EXERCISE INSTRUCTIONS:
Take the records below and print them verbatim up to and including the line that carries "cam_d.dof.aperture_fstop = 7.0".

INFORMATION PROVIDED:
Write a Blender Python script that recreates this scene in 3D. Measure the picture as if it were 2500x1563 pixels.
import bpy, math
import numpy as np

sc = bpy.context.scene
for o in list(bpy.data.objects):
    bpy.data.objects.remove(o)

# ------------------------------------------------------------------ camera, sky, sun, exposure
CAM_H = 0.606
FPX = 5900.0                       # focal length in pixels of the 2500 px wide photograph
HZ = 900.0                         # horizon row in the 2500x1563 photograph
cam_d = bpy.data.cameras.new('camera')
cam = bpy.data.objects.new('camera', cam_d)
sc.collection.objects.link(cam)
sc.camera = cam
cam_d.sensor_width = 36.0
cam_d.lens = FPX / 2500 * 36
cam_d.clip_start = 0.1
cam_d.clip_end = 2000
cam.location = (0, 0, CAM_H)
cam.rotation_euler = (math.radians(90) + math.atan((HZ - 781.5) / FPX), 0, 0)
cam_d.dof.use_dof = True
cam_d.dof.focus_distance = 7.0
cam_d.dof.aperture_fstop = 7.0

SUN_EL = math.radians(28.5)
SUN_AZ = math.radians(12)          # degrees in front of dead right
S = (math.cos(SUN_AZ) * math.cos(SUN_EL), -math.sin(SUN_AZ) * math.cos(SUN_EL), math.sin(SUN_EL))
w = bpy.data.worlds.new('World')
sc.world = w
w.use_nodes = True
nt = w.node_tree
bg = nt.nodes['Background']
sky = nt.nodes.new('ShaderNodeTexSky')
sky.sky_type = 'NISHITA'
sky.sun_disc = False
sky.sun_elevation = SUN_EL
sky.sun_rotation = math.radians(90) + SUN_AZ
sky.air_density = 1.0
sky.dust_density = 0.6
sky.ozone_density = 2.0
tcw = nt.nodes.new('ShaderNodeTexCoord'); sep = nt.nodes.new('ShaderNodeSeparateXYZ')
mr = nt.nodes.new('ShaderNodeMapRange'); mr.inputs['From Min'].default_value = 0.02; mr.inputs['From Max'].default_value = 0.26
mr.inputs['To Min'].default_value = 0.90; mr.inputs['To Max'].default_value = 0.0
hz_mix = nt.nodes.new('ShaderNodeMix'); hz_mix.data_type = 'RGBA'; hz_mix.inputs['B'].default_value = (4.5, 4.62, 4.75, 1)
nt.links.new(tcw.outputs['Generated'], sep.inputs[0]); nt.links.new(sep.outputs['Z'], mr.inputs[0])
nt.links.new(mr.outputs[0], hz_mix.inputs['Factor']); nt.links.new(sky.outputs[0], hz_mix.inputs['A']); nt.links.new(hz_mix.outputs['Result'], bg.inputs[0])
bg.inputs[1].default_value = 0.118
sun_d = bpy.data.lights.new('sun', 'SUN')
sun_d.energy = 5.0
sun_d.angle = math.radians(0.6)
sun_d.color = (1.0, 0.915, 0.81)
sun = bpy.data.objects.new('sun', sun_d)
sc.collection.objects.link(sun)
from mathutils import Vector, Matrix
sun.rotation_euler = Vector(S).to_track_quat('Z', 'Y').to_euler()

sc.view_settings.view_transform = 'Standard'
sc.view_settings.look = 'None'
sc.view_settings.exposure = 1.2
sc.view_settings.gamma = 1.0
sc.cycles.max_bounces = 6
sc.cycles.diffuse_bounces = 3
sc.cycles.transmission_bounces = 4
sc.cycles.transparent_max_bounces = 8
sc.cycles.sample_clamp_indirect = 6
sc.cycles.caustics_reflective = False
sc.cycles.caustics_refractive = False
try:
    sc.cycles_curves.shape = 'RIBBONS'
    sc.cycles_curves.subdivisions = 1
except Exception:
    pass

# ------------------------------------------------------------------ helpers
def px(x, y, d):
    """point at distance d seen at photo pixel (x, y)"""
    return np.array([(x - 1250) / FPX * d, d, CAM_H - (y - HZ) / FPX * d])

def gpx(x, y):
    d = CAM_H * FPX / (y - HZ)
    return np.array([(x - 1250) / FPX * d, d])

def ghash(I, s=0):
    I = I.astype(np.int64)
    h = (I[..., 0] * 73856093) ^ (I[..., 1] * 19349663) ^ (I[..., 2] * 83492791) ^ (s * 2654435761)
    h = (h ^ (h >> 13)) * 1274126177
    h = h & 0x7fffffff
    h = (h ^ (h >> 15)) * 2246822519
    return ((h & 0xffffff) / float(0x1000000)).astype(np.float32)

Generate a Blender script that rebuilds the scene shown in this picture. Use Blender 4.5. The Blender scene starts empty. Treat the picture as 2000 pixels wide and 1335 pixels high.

EXERCISE OUTPUT:
Write a Blender Python script that recreates this scene in 3D. Measure the picture as if it were 2500x1563 pixels.
import bpy, math
import numpy as np

sc = bpy.context.scene
for o in list(bpy.data.objects):
    bpy.data.objects.remove(o)

# ------------------------------------------------------------------ camera, sky, sun, exposure
CAM_H = 0.606
FPX = 5900.0                       # focal length in pixels of the 2500 px wide photograph
HZ = 900.0                         # horizon row in the 2500x1563 photograph
cam_d = bpy.data.cameras.new('camera')
cam = bpy.data.objects.new('camera', cam_d)
sc.collection.objects.link(cam)
sc.camera = cam
cam_d.sensor_width = 36.0
cam_d.lens = FPX / 2500 * 36
cam_d.clip_start = 0.1
cam_d.clip_end = 2000
cam.location = (0, 0, CAM_H)
cam.rotation_euler = (math.radians(90) + math.atan((HZ - 781.5) / FPX), 0, 0)
cam_d.dof.use_dof = True
cam_d.dof.focus_distance = 7.0
cam_d.dof.aperture_fstop = 7.0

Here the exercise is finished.